▸ STATED GOAL
Return the first line, the line containing "q = o + d * t; return (q.x, q.z)", and every line between them, exactly as they stand.
** Begin **
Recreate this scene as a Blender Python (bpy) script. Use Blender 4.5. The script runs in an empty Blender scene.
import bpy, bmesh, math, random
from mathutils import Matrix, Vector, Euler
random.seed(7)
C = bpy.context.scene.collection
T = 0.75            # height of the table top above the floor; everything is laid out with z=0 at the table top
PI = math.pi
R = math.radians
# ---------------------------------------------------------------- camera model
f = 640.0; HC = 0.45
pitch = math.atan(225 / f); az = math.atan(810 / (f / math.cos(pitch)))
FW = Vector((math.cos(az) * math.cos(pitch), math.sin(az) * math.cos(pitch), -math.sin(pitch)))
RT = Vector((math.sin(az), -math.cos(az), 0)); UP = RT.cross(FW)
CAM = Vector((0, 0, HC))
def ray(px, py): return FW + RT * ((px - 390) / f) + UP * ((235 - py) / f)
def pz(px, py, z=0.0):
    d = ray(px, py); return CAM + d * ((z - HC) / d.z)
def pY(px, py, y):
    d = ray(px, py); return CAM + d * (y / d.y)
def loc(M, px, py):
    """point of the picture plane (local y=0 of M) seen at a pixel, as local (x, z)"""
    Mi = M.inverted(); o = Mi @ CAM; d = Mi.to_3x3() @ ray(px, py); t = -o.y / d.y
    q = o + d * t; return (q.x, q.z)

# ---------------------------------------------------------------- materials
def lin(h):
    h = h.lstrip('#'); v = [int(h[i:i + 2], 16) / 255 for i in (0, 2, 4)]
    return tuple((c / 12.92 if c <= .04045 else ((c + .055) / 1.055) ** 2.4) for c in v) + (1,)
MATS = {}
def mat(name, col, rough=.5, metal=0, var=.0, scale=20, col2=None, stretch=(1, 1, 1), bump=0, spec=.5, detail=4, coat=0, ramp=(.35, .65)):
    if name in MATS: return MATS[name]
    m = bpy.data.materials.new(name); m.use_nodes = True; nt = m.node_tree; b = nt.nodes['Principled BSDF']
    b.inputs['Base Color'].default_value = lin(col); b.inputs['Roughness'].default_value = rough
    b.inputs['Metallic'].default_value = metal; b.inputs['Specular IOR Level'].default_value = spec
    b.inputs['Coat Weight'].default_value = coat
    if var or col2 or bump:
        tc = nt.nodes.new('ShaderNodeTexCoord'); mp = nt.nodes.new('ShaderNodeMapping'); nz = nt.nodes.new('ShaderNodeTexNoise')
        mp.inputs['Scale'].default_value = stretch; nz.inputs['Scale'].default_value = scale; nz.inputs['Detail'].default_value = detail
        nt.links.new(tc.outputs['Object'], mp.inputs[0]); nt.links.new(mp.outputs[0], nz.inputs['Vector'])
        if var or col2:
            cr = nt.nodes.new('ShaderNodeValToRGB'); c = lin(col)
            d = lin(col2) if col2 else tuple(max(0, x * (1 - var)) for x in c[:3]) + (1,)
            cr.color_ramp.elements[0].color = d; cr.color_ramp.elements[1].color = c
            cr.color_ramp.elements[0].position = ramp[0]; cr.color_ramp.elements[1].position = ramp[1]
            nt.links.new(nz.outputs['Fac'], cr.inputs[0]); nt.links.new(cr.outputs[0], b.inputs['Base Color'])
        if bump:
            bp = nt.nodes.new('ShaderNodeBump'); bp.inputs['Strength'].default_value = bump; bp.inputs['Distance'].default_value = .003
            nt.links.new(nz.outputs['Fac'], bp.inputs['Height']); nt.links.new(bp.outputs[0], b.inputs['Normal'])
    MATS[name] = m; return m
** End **
▸ TASK SOLUTION
Recreate this scene as a Blender Python (bpy) script. Use Blender 4.5. The script runs in an empty Blender scene.
import bpy, bmesh, math, random
from mathutils import Matrix, Vector, Euler
random.seed(7)
C = bpy.context.scene.collection
T = 0.75            # height of the table top above the floor; everything is laid out with z=0 at the table top
PI = math.pi
R = math.radians
# ---------------------------------------------------------------- camera model
f = 640.0; HC = 0.45
pitch = math.atan(225 / f); az = math.atan(810 / (f / math.cos(pitch)))
FW = Vector((math.cos(az) * math.cos(pitch), math.sin(az) * math.cos(pitch), -math.sin(pitch)))
RT = Vector((math.sin(az), -math.cos(az), 0)); UP = RT.cross(FW)
CAM = Vector((0, 0, HC))
def ray(px, py): return FW + RT * ((px - 390) / f) + UP * ((235 - py) / f)
def pz(px, py, z=0.0):
    d = ray(px, py); return CAM + d * ((z - HC) / d.z)
def pY(px, py, y):
    d = ray(px, py); return CAM + d * (y / d.y)
def loc(M, px, py):
    """point of the picture plane (local y=0 of M) seen at a pixel, as local (x, z)"""
    Mi = M.inverted(); o = Mi @ CAM; d = Mi.to_3x3() @ ray(px, py); t = -o.y / d.y
    q = o + d * t; return (q.x, q.z)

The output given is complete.